Archivent Sales and Development v Strathclyde Regional Council (1984)

 

Archivent sold some ventilators to R Co who were main contractors for the construction of a primary school which they were building for the Strathclyde Regional Council. The main contract incorporated the JCT standard form of building contract 1963 Edition. Clause 2(3) of the contact between Archivent and R Co provided that until payment of the price in full is received by the company, the property in the goods supplied by the company shall not pass to the customer’. The ventilators were delivered to site in June 1979 and their value was included in an interim certificate issued pursuant to the main contract in July 1979 and paid by the Strathclyde Regional Council shortly thereafter. R Co went into receivership in September 1979, Archivent not having been paid for the ventilators. Archivent claimed against the Strathclyde Regional Council the delivery up of the ventilators or, in the alternative, their value contending that by virtue of clause 2(3) of their contract with R Co property in the ventilators remained with them throughout.

 

Held That clause 2(3), the retention of title clause, was a sale made under a suspensive condition.

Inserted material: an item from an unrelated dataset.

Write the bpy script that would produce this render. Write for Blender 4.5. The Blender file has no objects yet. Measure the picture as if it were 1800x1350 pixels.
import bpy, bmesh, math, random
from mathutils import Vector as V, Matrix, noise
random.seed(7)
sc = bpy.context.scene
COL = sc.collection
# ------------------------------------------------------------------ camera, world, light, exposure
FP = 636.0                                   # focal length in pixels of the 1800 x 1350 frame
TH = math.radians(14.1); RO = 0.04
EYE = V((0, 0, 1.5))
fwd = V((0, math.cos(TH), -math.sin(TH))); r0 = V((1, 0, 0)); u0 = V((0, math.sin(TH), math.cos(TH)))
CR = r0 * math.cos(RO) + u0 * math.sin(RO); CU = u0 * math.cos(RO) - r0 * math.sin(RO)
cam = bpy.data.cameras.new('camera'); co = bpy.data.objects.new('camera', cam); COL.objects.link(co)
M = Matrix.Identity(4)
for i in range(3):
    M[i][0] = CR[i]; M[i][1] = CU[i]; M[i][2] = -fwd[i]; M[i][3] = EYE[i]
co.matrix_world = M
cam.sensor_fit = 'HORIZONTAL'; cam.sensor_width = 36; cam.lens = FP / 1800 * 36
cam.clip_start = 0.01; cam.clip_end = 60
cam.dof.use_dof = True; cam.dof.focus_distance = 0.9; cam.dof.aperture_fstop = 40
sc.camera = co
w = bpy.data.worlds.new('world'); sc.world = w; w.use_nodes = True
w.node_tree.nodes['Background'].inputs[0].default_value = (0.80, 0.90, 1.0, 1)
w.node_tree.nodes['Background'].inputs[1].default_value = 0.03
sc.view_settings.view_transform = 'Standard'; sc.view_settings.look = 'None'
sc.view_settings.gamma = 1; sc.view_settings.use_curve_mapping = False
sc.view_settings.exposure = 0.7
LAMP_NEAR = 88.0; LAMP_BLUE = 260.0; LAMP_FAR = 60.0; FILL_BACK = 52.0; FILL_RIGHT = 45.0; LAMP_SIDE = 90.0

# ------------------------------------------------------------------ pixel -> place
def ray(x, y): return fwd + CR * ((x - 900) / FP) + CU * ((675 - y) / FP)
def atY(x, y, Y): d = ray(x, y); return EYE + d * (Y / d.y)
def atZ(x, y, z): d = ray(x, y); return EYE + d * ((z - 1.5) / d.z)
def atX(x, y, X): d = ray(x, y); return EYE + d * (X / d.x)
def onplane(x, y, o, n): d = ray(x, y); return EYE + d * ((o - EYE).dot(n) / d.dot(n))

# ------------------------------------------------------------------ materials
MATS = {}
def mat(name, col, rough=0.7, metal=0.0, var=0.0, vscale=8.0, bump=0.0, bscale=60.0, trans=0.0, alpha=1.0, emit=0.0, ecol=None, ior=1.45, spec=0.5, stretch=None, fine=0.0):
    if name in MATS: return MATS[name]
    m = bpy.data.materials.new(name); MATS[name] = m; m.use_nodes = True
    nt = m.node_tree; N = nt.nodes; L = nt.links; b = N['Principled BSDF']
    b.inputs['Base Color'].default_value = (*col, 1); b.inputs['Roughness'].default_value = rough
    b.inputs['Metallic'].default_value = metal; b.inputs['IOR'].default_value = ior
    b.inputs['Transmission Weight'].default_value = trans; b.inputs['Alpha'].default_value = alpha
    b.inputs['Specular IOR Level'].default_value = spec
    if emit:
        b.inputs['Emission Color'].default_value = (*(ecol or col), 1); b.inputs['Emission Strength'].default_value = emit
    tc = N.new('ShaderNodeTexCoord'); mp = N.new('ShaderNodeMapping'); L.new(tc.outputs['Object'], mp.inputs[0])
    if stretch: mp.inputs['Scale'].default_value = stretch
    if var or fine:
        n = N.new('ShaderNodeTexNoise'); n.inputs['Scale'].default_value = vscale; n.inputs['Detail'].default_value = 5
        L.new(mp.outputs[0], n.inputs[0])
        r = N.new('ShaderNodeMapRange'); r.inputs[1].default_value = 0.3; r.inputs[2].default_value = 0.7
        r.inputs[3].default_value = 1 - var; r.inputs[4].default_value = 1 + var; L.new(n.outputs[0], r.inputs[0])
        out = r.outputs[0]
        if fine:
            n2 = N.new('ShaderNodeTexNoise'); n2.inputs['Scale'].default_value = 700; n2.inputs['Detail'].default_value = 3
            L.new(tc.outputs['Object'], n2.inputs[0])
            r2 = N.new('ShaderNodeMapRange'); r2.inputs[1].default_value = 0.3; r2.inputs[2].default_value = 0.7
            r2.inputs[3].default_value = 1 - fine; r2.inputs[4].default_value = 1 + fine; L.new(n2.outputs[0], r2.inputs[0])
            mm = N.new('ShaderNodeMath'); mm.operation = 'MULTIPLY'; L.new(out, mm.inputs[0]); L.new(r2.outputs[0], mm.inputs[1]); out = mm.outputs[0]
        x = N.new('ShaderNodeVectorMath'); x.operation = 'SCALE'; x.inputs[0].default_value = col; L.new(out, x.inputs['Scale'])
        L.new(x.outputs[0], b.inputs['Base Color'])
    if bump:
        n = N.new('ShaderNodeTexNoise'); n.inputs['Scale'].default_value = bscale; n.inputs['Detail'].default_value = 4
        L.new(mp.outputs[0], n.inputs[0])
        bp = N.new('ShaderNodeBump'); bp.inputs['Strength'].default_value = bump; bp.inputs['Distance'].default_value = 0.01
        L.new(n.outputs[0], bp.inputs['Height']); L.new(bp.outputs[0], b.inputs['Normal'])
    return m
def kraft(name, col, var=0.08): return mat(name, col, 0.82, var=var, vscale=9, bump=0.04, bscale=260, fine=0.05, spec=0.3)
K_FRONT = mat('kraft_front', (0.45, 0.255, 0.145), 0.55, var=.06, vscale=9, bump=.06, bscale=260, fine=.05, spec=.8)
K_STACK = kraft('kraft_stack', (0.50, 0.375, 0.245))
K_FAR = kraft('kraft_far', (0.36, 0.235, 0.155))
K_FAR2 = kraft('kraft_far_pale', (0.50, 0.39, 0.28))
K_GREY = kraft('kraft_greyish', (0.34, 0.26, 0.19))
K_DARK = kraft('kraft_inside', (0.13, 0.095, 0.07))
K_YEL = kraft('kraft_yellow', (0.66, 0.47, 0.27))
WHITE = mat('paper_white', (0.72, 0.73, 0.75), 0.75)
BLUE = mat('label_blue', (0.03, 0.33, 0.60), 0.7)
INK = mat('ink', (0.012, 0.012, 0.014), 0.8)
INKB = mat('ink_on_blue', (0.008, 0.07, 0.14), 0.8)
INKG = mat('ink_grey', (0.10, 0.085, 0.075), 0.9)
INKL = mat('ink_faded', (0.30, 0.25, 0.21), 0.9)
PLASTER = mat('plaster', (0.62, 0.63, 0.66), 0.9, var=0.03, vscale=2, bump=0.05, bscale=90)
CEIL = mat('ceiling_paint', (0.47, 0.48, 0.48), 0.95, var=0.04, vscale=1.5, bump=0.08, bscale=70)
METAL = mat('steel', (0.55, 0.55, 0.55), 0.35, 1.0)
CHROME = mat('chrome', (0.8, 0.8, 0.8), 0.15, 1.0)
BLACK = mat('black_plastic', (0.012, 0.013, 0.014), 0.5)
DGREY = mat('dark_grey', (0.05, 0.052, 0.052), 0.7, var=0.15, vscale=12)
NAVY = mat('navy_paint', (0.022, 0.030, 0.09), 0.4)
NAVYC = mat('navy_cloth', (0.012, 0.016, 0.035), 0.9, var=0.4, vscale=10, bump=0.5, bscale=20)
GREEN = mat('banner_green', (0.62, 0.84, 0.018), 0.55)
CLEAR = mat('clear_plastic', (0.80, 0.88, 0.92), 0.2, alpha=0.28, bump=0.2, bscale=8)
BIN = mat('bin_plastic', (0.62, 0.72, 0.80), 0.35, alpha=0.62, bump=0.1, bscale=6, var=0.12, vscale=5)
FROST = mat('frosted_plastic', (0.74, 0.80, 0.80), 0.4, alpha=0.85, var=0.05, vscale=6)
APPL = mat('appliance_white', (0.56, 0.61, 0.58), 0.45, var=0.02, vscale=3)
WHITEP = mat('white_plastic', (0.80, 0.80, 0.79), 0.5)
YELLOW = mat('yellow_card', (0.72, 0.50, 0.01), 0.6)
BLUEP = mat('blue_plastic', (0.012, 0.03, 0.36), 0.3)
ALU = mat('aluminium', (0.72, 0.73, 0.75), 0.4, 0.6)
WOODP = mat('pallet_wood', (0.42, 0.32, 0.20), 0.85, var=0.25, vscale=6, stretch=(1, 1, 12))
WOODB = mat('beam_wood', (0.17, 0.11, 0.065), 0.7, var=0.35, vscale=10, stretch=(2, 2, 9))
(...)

Because R Co had obtained possession of the goods with the consent of Archivent; because R Co had disposed of the goods to the Strathclyde Regional Council (when the goods had been measured and valued on site) who had received the same in good faith and without notice of any right of the original seller in respect of the goods; and because R Co had acted in the ordinary course of business as a mercantile agent with ostensible authority, then s.25(1) of the Sale of Goods Act 1979 applied to confer good title in the goods upon the Strathclyde Regional Council.